05/27/2022
WE ARE IN DEEP TROUBLE IN OUR COUNTRY
By Fr. Richard J. Bretone
We are in deep trouble in our country. There is no other conclusion to draw from the senseless carnage of elementary school children indiscriminately murdered in Uvalde, Texas. The deep trouble that we are in is that too many people, and some of these are teenagers, are filled with such anger and hate, that they will lash out in depraved rage at the most innocent and defenseless amongst us.
Where have we failed as a society? What happened in the last twenty years or so marked by the first horror of the Columbine High School shooting, and 10 years ago with Sandy Hook Elementary School being similarly assaulted?
People will blame the guns, as if they shoot themselves. Others will blame a lapse in standard school-lock-down protocols, as if it is normal to have to keep children locked up, as if prison, to protect them. Still others will blame the video games, or the bullying, or the disintegration of the nuclear family or the social isolation that can twist the human mind.
However, as people of faith, who should we blame?
Our faith informs, or gives us a way of understanding, our world. Do you remember, now here I am really dating myself, the Flip Wilson comedy show? There was a character called Geraldine who was played by Flip Wilson in drag. She was a hip and very boisterous young black “woman.” Every time she would say something off-color or explain why she acted impulsively, she would say, “The devil made me do it!” The audience would laugh hysterically and a good time was had by all.
This comedy betrays a truth that the non-religious people can’t fathom (and even some of the faithful have a hard time believing), we are in a battle over good and evil, now more than ever! There has never been in the modern era (say from the end of World War II until now), that there has been a sense of misplaced anger and existential rage by people feeling excluded or misused and abused.
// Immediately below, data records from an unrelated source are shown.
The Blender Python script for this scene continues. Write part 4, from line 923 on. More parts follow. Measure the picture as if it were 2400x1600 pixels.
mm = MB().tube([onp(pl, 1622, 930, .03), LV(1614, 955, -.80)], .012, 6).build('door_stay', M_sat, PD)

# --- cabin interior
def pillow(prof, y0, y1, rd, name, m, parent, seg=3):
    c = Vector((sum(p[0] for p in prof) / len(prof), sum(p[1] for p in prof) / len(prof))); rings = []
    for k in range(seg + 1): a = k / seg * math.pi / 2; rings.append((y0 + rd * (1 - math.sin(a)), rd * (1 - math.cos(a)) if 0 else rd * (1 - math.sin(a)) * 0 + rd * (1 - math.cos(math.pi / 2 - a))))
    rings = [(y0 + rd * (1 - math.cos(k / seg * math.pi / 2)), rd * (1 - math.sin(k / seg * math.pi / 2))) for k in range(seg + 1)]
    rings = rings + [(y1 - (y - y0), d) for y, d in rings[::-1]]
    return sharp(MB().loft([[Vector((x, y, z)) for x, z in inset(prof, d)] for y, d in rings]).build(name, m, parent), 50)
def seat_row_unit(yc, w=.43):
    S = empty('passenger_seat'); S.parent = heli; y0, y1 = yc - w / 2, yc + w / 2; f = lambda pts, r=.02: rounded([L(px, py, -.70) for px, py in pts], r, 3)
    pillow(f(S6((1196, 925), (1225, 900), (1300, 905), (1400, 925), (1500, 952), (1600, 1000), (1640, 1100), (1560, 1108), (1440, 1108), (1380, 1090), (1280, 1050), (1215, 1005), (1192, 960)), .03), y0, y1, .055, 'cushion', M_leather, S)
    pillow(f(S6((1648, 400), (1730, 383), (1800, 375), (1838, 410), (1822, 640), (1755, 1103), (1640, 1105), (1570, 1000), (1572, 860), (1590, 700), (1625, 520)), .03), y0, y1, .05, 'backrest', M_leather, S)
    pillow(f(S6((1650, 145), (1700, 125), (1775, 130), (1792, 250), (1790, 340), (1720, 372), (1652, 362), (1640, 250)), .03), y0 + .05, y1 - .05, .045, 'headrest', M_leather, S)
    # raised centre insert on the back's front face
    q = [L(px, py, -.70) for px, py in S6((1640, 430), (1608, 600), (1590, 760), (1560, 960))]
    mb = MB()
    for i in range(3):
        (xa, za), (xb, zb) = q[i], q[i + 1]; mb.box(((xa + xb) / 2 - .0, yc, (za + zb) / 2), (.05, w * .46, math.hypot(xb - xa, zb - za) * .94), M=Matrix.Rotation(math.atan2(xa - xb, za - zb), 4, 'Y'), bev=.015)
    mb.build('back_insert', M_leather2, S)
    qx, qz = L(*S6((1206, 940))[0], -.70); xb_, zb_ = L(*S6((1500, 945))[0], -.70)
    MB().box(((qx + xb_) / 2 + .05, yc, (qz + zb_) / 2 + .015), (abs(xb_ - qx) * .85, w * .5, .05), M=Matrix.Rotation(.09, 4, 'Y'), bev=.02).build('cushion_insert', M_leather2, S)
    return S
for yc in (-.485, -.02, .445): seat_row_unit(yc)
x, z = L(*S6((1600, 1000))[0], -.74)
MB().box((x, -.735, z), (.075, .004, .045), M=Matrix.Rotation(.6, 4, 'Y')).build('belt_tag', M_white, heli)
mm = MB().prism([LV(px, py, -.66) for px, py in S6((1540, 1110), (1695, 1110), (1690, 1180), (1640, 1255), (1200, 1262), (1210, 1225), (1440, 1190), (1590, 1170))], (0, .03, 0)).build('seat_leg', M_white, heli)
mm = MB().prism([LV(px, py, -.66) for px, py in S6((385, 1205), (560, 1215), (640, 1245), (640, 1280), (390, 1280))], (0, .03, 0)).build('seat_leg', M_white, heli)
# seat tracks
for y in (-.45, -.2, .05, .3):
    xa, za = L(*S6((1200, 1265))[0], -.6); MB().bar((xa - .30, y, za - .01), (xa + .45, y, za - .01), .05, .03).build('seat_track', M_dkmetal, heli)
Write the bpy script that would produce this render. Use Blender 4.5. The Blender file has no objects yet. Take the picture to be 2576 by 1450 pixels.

There is no way, except through Christianity, to formally forgive all the hurts (real or imagined) that some sensitive people experience in their lives. There is no community, except through Christianity, that will welcome a person as a member of a family (perhaps, the only family they may ever have), and assuage their isolation with invitations to participation. There is no nourishment of the soul more powerful than the sacraments of Reconciliation and Holy Communion—GIVEN ANOTHER CHANCE TO CHANGE AND THE POWER TO EFFECT THAT CHANGE! Together, let us pray for the spiritually poor amongst us!